Acceptance does not mean agreement. Acceptance does not mean you have to like something. Acceptance is just admitting to yourself how good, and how bad, you are. I accept that I eat too much McDonalds just as much as I accept that fact that I’m a praise junkie. Are these good things? Probably not. But you have to know where you are to understand where you are going. The first step to knowing where you are going is to look at yourself and how you live and identifying what makes you tick. Come to terms with your motivations and understand yourself that much better. Do we all have dark, ugly, hidden recesses of our minds that we don’t want to admit to ourselves? Absolutely. Identify, accept, move on.
Not only do we have to struggle with our ego to find our true self, we are at war with those around us. Our family, friends and coworkers see a part of us that we are unable to see. We can’t see the forest for the trees. The people close to us catch our subconscious tics and home in on things that we may not be aware of. Criticism becomes the ugly sister to our ego.
Criticism has a stigma of being only negative. I agree to the point that most criticism is negative; it’s something about us that is less than optimal in our eyes. It’s a bruise to our sensitive ego. If criticism is the ugly sister to ego, personal grown and change it’s a cousin once removed.

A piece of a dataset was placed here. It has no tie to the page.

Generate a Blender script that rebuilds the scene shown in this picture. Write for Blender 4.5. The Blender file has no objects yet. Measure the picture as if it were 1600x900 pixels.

Almost all criticism has a root of truth to it and a teeny bit of fact. Truth is not fact. Truth is colored by the perception of the viewer. Fact is a statement that is irrefutable from ANY angle or direction. One fact may have several truths, based on the person who has processed the fact. The important thing to realize is that criticism is there to help us grow. Even if we feel completely and utterly wronged by the sheer audacity of someone questioning our motives there is always a way we can grow from it. We can improve upon ourself in some shape or fashion. The key difficulty? Our inability to admit our faults or weaknesses.
One thing I’ve learned is that criticism is best taken, and the hardest to endure, from people close to us. If a stranger told you that your pants looked wrinkled we wouldn’t bat an idea. Who are -THEY- to question my Dockers??? If our significant other does, we’re quick to try to hide or fix the wrinkles.
When faced with criticism that you doubt or question try the following exercise.
- Clear your mind and understand that you aren’t perfect. KNOW that you want to hide your faults from yourself.
- Grab a paper and pen or pencil.
- Write down the key points to the criticism you received on separate lines, leaving space in between.
- In the gaps write down why you disagree with what you were told.
- Look at your reasons and determine are these facts or are they excuses.
- Write down what you have found you could improve.
- Jot down what actions you should take to improve or change your behavior.
- Review this list regularly and update your actions.
Positive change requires a positive attitude and a humbling of self. Self-introspection and an open mind are the gateway to self-improvement. Accept that you are not perfect and use that as your starting point. Once you’ve accomplished the above exercise a few times you’ll start to do it in your head. Remember to write down your actions so you can look back on them and see what you need to do. This sort of change is addictive! It will lead to improvement in other areas and open your mind up to how other people see you.